Print the listing below from its opening line through the line holding "rng = np.random.default_rng(7)", both ends included.

Data section:
────────────────

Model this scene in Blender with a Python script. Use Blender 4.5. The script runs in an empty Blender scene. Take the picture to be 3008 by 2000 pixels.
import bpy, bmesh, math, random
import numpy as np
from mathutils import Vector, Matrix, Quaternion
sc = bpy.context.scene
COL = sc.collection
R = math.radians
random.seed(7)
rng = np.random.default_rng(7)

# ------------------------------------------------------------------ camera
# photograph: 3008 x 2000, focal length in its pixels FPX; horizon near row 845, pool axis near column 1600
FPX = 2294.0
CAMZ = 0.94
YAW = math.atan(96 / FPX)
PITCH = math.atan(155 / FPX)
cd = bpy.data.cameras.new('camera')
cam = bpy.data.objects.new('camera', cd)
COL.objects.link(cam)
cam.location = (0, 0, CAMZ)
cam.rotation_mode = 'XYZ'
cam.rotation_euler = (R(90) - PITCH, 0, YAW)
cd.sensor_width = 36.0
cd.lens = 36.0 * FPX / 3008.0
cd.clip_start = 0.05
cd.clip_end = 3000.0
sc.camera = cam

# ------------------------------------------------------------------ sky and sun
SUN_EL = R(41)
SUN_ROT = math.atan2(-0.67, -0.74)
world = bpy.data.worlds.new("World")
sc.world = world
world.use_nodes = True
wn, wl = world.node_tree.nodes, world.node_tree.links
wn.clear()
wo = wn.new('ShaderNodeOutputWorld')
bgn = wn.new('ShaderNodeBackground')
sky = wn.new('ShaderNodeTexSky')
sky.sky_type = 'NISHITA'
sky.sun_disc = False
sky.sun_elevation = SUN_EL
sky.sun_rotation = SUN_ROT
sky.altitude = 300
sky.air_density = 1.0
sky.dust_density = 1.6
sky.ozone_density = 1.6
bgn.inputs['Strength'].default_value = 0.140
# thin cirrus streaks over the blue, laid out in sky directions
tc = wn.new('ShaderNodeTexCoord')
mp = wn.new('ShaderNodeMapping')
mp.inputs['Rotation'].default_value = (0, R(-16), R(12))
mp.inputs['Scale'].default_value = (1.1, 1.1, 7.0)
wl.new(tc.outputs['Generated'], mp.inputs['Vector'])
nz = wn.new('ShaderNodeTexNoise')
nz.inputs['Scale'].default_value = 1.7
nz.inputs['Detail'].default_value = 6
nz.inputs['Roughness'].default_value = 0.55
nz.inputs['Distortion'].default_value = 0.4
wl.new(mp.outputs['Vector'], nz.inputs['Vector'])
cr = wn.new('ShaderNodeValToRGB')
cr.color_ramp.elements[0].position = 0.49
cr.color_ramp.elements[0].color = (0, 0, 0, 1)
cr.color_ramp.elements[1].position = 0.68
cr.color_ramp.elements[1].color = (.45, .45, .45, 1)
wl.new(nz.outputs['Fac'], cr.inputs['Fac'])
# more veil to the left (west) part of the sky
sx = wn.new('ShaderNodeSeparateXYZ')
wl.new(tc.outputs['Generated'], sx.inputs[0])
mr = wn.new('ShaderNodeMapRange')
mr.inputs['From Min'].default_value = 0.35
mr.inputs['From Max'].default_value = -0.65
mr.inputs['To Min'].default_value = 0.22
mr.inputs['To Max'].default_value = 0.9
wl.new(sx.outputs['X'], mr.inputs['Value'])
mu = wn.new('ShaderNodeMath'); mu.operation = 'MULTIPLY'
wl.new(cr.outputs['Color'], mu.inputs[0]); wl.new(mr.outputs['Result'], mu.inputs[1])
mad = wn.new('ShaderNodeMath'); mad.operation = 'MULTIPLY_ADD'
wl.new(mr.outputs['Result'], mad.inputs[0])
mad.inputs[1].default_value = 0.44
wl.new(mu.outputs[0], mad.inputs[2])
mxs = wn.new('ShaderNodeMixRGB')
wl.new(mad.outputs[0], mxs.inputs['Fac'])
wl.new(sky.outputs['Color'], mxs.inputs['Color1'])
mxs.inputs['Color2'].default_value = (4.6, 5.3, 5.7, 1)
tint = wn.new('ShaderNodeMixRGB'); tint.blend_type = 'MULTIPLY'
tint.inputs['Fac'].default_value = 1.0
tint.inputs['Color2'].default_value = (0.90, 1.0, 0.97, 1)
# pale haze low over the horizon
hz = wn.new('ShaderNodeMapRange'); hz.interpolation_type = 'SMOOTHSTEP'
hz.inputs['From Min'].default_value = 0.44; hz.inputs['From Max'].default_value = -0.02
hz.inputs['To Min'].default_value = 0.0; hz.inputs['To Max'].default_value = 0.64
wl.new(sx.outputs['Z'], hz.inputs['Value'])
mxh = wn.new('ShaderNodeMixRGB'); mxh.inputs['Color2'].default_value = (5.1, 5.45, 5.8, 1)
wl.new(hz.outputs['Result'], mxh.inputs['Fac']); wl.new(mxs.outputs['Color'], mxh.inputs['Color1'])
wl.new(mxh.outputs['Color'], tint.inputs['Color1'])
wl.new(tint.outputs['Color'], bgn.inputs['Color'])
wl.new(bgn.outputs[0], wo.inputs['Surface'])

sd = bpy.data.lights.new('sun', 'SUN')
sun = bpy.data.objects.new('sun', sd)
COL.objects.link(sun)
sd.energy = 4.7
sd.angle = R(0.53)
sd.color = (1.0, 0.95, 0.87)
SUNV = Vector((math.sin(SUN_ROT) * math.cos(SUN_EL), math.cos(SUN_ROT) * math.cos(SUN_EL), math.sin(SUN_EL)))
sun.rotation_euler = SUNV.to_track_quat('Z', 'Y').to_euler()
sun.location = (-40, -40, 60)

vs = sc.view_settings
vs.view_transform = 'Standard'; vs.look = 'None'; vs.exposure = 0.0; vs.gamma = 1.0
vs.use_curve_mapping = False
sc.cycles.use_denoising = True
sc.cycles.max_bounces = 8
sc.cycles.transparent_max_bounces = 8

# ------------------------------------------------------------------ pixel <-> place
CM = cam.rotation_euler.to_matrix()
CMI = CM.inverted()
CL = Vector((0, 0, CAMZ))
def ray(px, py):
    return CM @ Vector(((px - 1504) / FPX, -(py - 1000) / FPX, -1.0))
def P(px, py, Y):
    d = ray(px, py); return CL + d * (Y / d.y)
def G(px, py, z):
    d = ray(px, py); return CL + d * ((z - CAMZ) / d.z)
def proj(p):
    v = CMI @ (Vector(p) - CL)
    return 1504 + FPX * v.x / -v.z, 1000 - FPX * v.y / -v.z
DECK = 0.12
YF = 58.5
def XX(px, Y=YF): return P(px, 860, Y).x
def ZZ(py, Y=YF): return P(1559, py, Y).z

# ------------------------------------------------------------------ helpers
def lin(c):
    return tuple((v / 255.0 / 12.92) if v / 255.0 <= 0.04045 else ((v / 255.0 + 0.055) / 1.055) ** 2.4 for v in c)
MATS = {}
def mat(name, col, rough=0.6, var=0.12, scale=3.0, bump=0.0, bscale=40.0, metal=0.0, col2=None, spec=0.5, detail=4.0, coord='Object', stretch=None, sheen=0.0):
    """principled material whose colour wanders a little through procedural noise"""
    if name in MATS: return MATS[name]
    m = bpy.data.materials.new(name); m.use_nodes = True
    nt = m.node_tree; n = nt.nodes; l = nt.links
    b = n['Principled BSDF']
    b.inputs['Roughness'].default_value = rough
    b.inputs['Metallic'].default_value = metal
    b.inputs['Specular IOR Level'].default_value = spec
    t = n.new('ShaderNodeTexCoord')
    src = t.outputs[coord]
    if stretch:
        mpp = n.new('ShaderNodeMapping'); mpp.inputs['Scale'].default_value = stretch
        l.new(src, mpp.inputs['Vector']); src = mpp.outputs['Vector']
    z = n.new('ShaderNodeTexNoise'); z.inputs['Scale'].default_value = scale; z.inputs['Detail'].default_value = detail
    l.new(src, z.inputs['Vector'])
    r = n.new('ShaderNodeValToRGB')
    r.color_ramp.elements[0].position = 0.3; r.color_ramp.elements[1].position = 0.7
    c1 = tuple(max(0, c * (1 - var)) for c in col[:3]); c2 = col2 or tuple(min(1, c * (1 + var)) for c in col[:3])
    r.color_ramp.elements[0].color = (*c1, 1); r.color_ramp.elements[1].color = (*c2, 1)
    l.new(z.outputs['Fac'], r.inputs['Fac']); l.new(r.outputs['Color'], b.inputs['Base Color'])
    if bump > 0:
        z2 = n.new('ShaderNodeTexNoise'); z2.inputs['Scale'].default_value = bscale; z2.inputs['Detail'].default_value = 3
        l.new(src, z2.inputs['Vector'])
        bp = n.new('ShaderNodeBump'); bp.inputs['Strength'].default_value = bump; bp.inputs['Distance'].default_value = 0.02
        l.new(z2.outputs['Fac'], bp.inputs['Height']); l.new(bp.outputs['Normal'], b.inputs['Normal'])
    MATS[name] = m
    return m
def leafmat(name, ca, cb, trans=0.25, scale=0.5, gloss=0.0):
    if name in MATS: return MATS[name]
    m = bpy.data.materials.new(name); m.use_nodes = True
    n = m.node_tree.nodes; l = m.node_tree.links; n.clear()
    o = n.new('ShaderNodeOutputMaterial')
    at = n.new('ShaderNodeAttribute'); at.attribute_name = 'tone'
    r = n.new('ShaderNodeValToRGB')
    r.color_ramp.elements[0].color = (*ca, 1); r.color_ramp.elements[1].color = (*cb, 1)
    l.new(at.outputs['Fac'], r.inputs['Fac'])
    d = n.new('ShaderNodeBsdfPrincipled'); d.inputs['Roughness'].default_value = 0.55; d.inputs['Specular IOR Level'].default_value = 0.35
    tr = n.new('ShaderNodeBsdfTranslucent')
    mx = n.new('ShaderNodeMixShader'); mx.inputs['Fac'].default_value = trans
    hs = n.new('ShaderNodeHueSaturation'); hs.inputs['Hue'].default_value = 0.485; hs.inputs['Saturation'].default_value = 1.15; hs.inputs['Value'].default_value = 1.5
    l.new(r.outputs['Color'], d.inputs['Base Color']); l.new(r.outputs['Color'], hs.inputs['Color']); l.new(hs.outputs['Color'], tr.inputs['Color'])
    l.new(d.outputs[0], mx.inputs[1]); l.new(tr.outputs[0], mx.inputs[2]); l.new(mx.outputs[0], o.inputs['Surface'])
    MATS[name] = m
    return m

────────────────

The reply:
Model this scene in Blender with a Python script. Use Blender 4.5. The script runs in an empty Blender scene. Take the picture to be 3008 by 2000 pixels.
import bpy, bmesh, math, random
import numpy as np
from mathutils import Vector, Matrix, Quaternion
sc = bpy.context.scene
COL = sc.collection
R = math.radians
random.seed(7)
rng = np.random.default_rng(7)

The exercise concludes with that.